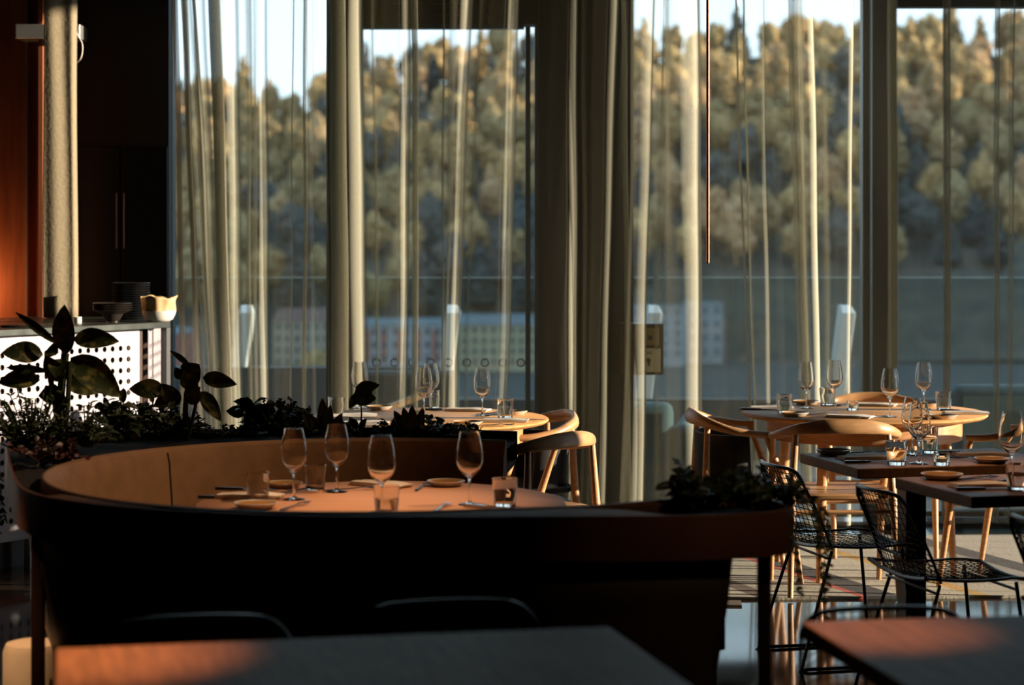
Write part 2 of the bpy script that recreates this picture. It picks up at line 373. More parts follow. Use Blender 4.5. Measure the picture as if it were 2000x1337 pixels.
# glass door with a row of ring marks
b = NB(); dx0, dx1, dz1 = xat(703, WY), xat(1045, WY), zat(49, WY)
box(b, dx0, dx1, WY+.02, WY+.032, .02, dz1); door = struct('door_1', b, 'pane', smooth=False)
b = NB(); box(b, xat(1026, WY), xat(1036, WY), WY-.02, WY+.07, .02, dz1-.01); box(b, xat(1044, WY), xat(1050, WY), WY-.02, WY+.07, .02, dz1)
box(b, dx0, dx0+.015, WY-.02, WY+.06, .02, dz1); box(b, dx0+.015, dx1-.06, WY-.02, WY+.06, dz1-.02, dz1); box(b, dx0+.015, dx1-.06, WY-.02, WY+.06, .02, .12)
obj('door_frame', b, mat('door_frame_paint', (.06, .10, .13), .35, .3), door, smooth=False)
for k in range(9):
    b = NB(); px = 735+35.3*k; tube(b, [(.021*math.cos(a*PI/14), 0, .021*math.sin(a*PI/14)) for a in range(28)], .0036, 6, closed=True)
    obj('ring_mark', b, 'ringmark', door, loc=(xat(px, WY), WY+.014, zat(708, WY)))
# wood-lined wall and fittings at the far left
b = NB(); box(b, -5, xat(84, 11.35), 11.32, 11.5, 0, ZC)
struct('wall_wood', b, 'woodwall', smooth=False)
b = NB(); box(b, xat(50, 11.3), xat(53.5, 11.3), 11.300, 11.318, .5, ZC); struct('trim_6', b, 'greysteel', smooth=False)
b = NB(); box(b, xat(80, 11.2), xat(88, 11.2), 11.14, 11.318, 0, ZC); struct('trim_7', b, 'woodwall', smooth=False)

# ------------------------------------------------------------------ sheer curtains
ZT, ZM = zat(0, 11.2), zat(800, 11.2)
def curtain(name, label, feats, y0=11.2, ztop=ZW+.1, zbot=.03, seed=0, nz=46):
    """feats run left to right; px at the top edge of the picture and at row 800"""
    rnd = random.Random(seed); K = y0/FPX
    ph = [(rnd.uniform(0, 6), rnd.uniform(1.2, 2.6)) for _ in feats]
    rows = []
    for iz in range(nz+1):
        z = ztop+(zbot-ztop)*iz/nz; t = (ZT-z)/(ZT-ZM); t = max(-.35, min(1.35, t))
        pts = []; lastx = None
        for (f, (p0, pf)) in zip(feats, ph):
            wob = .0045*math.sin(pf*z+p0)+.002*math.sin(5.3*z+2*p0)
            k = f[0]
            if k == 'end':
                x = (f[1]+(f[2]-f[1])*t-CX)*K+wob; pts.append((x, f[3] if len(f) > 3 else 0)); lastx = x
            elif k == 'fold':        # rounded fold standing out to the room, steep on its right-hand side
                xr = (f[1]+(f[2]-f[1])*t-CX)*K+wob; wm = f[3]*K*(1+.12*math.sin(1.7*z+p0)); amp = f[4] if len(f) > 4 else 1.0
                L = min(3.2*wm, max(1.15*wm, (xr-lastx)*.9)) if lastx is not None else 3.2*wm
                for u, v in ((-1, 0), (-.7, -.16), (-.45, -.42)): pts.append((xr-wm+u*(L-wm), v*wm*amp))
                for u, v in ((-1, -.80), (-.84, -.97), (-.64, -1.0), (-.42, -.85), (-.2, -.52), (-.06, -.1), (.0, .3), (.07, .58), (.22, .68), (.5, .58)):
                    pts.append((xr+u*wm, v*wm*amp))
                lastx = xr+.5*wm
            elif k == 'lap':         # cloth doubled back on itself: f[4] flat layers between x and x + width
                x0 = (f[1]+(f[2]-f[1])*t-CX)*K+wob; wd = f[3]*K*(1+.06*math.sin(1.3*z+p0)); n = 2*(f[4]//2)+1
                for i in range(n):
                    e = .014*(i-n/2); dep = 1.5*wd if len(f) < 6 else f[5]
                    seq = (.06, .5, .94) if i % 2 == 0 else (.94, .5, .06)
                    for u in seq: pts.append((x0+u*wd, e+dep*(.5-u)+.004*math.sin(9*u+i+p0)))
                lastx = x0+wd
            elif k == 'pleat':       # narrow deep gather: several layers behind one another
                x0 = (f[1]+(f[2]-f[1])*t-CX)*K+wob; wd = f[3]*K; n, dep = f[4], f[5]
                for i in range(n):
                    fx = x0-wd/2+wd*(i+.5)/n
                    pts += [(fx-wd*.30/n, -dep*.5+.004*math.sin(9*i+p0)), (fx+wd*.05/n, -dep*.55), (fx+wd*.30/n, dep*.45), (fx+wd*.45/n, dep*.5)]
                lastx = x0+wd/2
        sm = cat([(x, v, 0) for x, v in pts], 4)
        rows.append([(p.x, y0+p.y+.006*math.sin(2.1*z+7*p.x), z) for p in sm])
    b = NB(); strips(b, rows); o = obj(name, b, 'sheer')
    return tag(o, label, 'curtain', 'sheer curtains along the glass front')
curtain('curtain', 'olive sheer curtain gathered in dark folds at the left, beside the perforated counter', [
    ('end', 333, 352), ('lap', 335, 352, 14, 3), ('lap', 351, 386, 14, 4), ('fold', 373, 418, 14, 1.4), ('lap', 376, 420, 9, 3), ('fold', 398, 431, 18, 1.4), ('lap', 403, 432, 27, 5),
    ('fold', 460, 474, 26, 1.2), ('pleat', 487, 492, 3, 1, .03), ('fold', 518, 524, 18, 1.2), ('pleat', 574, 566, 3, 1, .04), ('lap', 593, 588, 8, 3), ('fold', 612, 616, 11, .5), ('end', 635, 636)], seed=1)
curtain('curtain', 'olive sheer curtain in front of the glass door and the dark pillar', [
    ('end', 638, 638, -.01), ('lap', 643, 643, 36, 4), ('fold', 708, 714, 34, 1.1), ('fold', 799, 795, 20, 1.1), ('lap', 802, 806, 13, 2), ('lap', 862, 864, 5, 2), ('fold', 919, 894, 27, 1.1), ('fold', 1014, 989, 26, 1.1),
    ('fold', 1128, 1124, 22, 1.6), ('fold', 1205, 1186, 22, 1.5), ('lap', 1214, 1220, 8, 3), ('end', 1226, 1229)], seed=2, y0=11.22)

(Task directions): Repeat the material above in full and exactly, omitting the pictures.

(Answer in full):
Write part 2 of the bpy script that recreates this picture. It picks up at line 373. More parts follow. Use Blender 4.5. Measure the picture as if it were 2000x1337 pixels.
# glass door with a row of ring marks
b = NB(); dx0, dx1, dz1 = xat(703, WY), xat(1045, WY), zat(49, WY)
box(b, dx0, dx1, WY+.02, WY+.032, .02, dz1); door = struct('door_1', b, 'pane', smooth=False)
b = NB(); box(b, xat(1026, WY), xat(1036, WY), WY-.02, WY+.07, .02, dz1-.01); box(b, xat(1044, WY), xat(1050, WY), WY-.02, WY+.07, .02, dz1)
box(b, dx0, dx0+.015, WY-.02, WY+.06, .02, dz1); box(b, dx0+.015, dx1-.06, WY-.02, WY+.06, dz1-.02, dz1); box(b, dx0+.015, dx1-.06, WY-.02, WY+.06, .02, .12)
obj('door_frame', b, mat('door_frame_paint', (.06, .10, .13), .35, .3), door, smooth=False)
for k in range(9):
    b = NB(); px = 735+35.3*k; tube(b, [(.021*math.cos(a*PI/14), 0, .021*math.sin(a*PI/14)) for a in range(28)], .0036, 6, closed=True)
    obj('ring_mark', b, 'ringmark', door, loc=(xat(px, WY), WY+.014, zat(708, WY)))
# wood-lined wall and fittings at the far left
b = NB(); box(b, -5, xat(84, 11.35), 11.32, 11.5, 0, ZC)
struct('wall_wood', b, 'woodwall', smooth=False)
b = NB(); box(b, xat(50, 11.3), xat(53.5, 11.3), 11.300, 11.318, .5, ZC); struct('trim_6', b, 'greysteel', smooth=False)
b = NB(); box(b, xat(80, 11.2), xat(88, 11.2), 11.14, 11.318, 0, ZC); struct('trim_7', b, 'woodwall', smooth=False)

# ------------------------------------------------------------------ sheer curtains
ZT, ZM = zat(0, 11.2), zat(800, 11.2)
def curtain(name, label, feats, y0=11.2, ztop=ZW+.1, zbot=.03, seed=0, nz=46):
    """feats run left to right; px at the top edge of the picture and at row 800"""
    rnd = random.Random(seed); K = y0/FPX
    ph = [(rnd.uniform(0, 6), rnd.uniform(1.2, 2.6)) for _ in feats]
    rows = []
    for iz in range(nz+1):
        z = ztop+(zbot-ztop)*iz/nz; t = (ZT-z)/(ZT-ZM); t = max(-.35, min(1.35, t))
        pts = []; lastx = None
        for (f, (p0, pf)) in zip(feats, ph):
            wob = .0045*math.sin(pf*z+p0)+.002*math.sin(5.3*z+2*p0)
            k = f[0]
            if k == 'end':
                x = (f[1]+(f[2]-f[1])*t-CX)*K+wob; pts.append((x, f[3] if len(f) > 3 else 0)); lastx = x
            elif k == 'fold':        # rounded fold standing out to the room, steep on its right-hand side
                xr = (f[1]+(f[2]-f[1])*t-CX)*K+wob; wm = f[3]*K*(1+.12*math.sin(1.7*z+p0)); amp = f[4] if len(f) > 4 else 1.0
                L = min(3.2*wm, max(1.15*wm, (xr-lastx)*.9)) if lastx is not None else 3.2*wm
                for u, v in ((-1, 0), (-.7, -.16), (-.45, -.42)): pts.append((xr-wm+u*(L-wm), v*wm*amp))
                for u, v in ((-1, -.80), (-.84, -.97), (-.64, -1.0), (-.42, -.85), (-.2, -.52), (-.06, -.1), (.0, .3), (.07, .58), (.22, .68), (.5, .58)):
                    pts.append((xr+u*wm, v*wm*amp))
                lastx = xr+.5*wm
            elif k == 'lap':         # cloth doubled back on itself: f[4] flat layers between x and x + width
                x0 = (f[1]+(f[2]-f[1])*t-CX)*K+wob; wd = f[3]*K*(1+.06*math.sin(1.3*z+p0)); n = 2*(f[4]//2)+1
                for i in range(n):
                    e = .014*(i-n/2); dep = 1.5*wd if len(f) < 6 else f[5]
                    seq = (.06, .5, .94) if i % 2 == 0 else (.94, .5, .06)
                    for u in seq: pts.append((x0+u*wd, e+dep*(.5-u)+.004*math.sin(9*u+i+p0)))
                lastx = x0+wd
            elif k == 'pleat':       # narrow deep gather: several layers behind one another
                x0 = (f[1]+(f[2]-f[1])*t-CX)*K+wob; wd = f[3]*K; n, dep = f[4], f[5]
                for i in range(n):
                    fx = x0-wd/2+wd*(i+.5)/n
                    pts += [(fx-wd*.30/n, -dep*.5+.004*math.sin(9*i+p0)), (fx+wd*.05/n, -dep*.55), (fx+wd*.30/n, dep*.45), (fx+wd*.45/n, dep*.5)]
                lastx = x0+wd/2
        sm = cat([(x, v, 0) for x, v in pts], 4)
        rows.append([(p.x, y0+p.y+.006*math.sin(2.1*z+7*p.x), z) for p in sm])
    b = NB(); strips(b, rows); o = obj(name, b, 'sheer')
    return tag(o, label, 'curtain', 'sheer curtains along the glass front')
curtain('curtain', 'olive sheer curtain gathered in dark folds at the left, beside the perforated counter', [
    ('end', 333, 352), ('lap', 335, 352, 14, 3), ('lap', 351, 386, 14, 4), ('fold', 373, 418, 14, 1.4), ('lap', 376, 420, 9, 3), ('fold', 398, 431, 18, 1.4), ('lap', 403, 432, 27, 5),
    ('fold', 460, 474, 26, 1.2), ('pleat', 487, 492, 3, 1, .03), ('fold', 518, 524, 18, 1.2), ('pleat', 574, 566, 3, 1, .04), ('lap', 593, 588, 8, 3), ('fold', 612, 616, 11, .5), ('end', 635, 636)], seed=1)
curtain('curtain', 'olive sheer curtain in front of the glass door and the dark pillar', [
    ('end', 638, 638, -.01), ('lap', 643, 643, 36, 4), ('fold', 708, 714, 34, 1.1), ('fold', 799, 795, 20, 1.1), ('lap', 802, 806, 13, 2), ('lap', 862, 864, 5, 2), ('fold', 919, 894, 27, 1.1), ('fold', 1014, 989, 26, 1.1),
    ('fold', 1128, 1124, 22, 1.6), ('fold', 1205, 1186, 22, 1.5), ('lap', 1214, 1220, 8, 3), ('end', 1226, 1229)], seed=2, y0=11.22)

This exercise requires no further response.